The way the choice system was supposed to work, the district should have stepped in, closed the school, re-invented it, and re-opened it. They didn't. Instead they allowed it to languish and flounder.

People ask: how can the district be closing schools in the neighborhoods where the greatest number of public school students live? The answer is because a significant number of those students don't go to school in their neighborhood. They go north for better schools with better programs.

The District lacks the political will to force those poor and minority students out of those better schools and back to their neighborhood schools.
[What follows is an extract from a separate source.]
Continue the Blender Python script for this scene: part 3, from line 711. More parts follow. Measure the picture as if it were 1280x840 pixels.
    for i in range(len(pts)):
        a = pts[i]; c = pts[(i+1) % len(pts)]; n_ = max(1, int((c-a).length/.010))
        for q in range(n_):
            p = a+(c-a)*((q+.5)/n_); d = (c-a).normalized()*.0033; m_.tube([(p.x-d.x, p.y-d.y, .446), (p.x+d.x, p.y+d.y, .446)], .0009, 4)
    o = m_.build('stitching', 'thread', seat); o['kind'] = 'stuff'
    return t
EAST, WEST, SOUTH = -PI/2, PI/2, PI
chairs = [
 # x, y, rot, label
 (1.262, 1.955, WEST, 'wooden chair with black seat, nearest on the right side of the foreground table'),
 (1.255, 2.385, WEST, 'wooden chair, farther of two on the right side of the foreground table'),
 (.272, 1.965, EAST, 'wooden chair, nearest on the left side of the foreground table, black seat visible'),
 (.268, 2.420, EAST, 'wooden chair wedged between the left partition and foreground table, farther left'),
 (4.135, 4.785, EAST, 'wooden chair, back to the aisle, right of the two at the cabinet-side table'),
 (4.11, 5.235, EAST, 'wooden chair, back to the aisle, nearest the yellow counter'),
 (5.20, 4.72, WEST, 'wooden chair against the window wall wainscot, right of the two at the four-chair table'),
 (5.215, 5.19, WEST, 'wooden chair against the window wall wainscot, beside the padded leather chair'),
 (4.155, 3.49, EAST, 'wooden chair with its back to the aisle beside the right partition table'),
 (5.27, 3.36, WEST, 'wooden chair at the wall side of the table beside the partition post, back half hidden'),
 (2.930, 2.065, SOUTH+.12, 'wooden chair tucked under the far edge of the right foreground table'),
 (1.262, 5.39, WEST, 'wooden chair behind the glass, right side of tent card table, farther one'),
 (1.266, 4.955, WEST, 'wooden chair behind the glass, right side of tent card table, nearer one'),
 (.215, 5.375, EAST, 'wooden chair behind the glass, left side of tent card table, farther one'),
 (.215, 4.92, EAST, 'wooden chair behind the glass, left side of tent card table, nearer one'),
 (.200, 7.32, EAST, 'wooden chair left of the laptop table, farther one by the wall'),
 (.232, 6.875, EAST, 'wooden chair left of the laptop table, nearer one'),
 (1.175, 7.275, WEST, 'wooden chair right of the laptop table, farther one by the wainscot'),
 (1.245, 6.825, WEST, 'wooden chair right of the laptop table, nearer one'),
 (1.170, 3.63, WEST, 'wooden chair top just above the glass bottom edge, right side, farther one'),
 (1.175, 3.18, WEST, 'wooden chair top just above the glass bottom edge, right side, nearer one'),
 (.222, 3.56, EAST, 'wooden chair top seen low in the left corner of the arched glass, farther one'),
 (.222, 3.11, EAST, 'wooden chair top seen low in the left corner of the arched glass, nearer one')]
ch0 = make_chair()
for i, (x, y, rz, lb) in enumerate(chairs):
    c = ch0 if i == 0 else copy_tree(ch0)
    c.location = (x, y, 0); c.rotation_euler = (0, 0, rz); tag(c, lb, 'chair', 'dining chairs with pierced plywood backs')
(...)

In addition, the District knows that it would not be in the students' best interest because the District knows that the quality programs aren't in those schools.

The District now has a chicken and egg problem: they can't put the students in their neighborhood schools without the quality programs in place BUT they can't put the quality programs in place without students to justify them.

This is why Cleveland High School did not offer any AP classes this year and may not offer any next year. They can't justify putting on the class without students who want to take it, but they can't attract the students who want to take it if they don't offer the class.

It's a tricky problem. We want every school to be a quality school, but a big part of what makes a quality school is an involved community that actively supports their children's education. For a variety of economic, cultural and historical reasons, this involvement and support is generally lower in low-income and minority communities.

How can Seattle Public Schools foster this sort of support and involvement where they need it? Do they even know that's what they should be doing to improve school quality? Are they really committed to doing it?

Our choice assignment system has allowed families to abandon some schools. The District leadership abandoned these schools as well. The district's culture is to bully people into doing what they want instead of coaxing them into it. While the district has been flirting with the idea of forcing people back into their neighborhood schools, they haven't tried improving the schools so that people will choose them. They haven't even taken the first step by asking people WHY they chose one school over all the others.

Nor has the distict duplicated or expanded popular programs. TOPS has been oversubscribed for years and years, but where is TOPS II? The Spectrum programs in the north half of the city are full, but the district won't expand them.

This is the primary dysfunction at the heart of all of the district's problems: Seattle Public Schools is structurally and culturally incapable of responding to the needs of the community it pruportedly serves.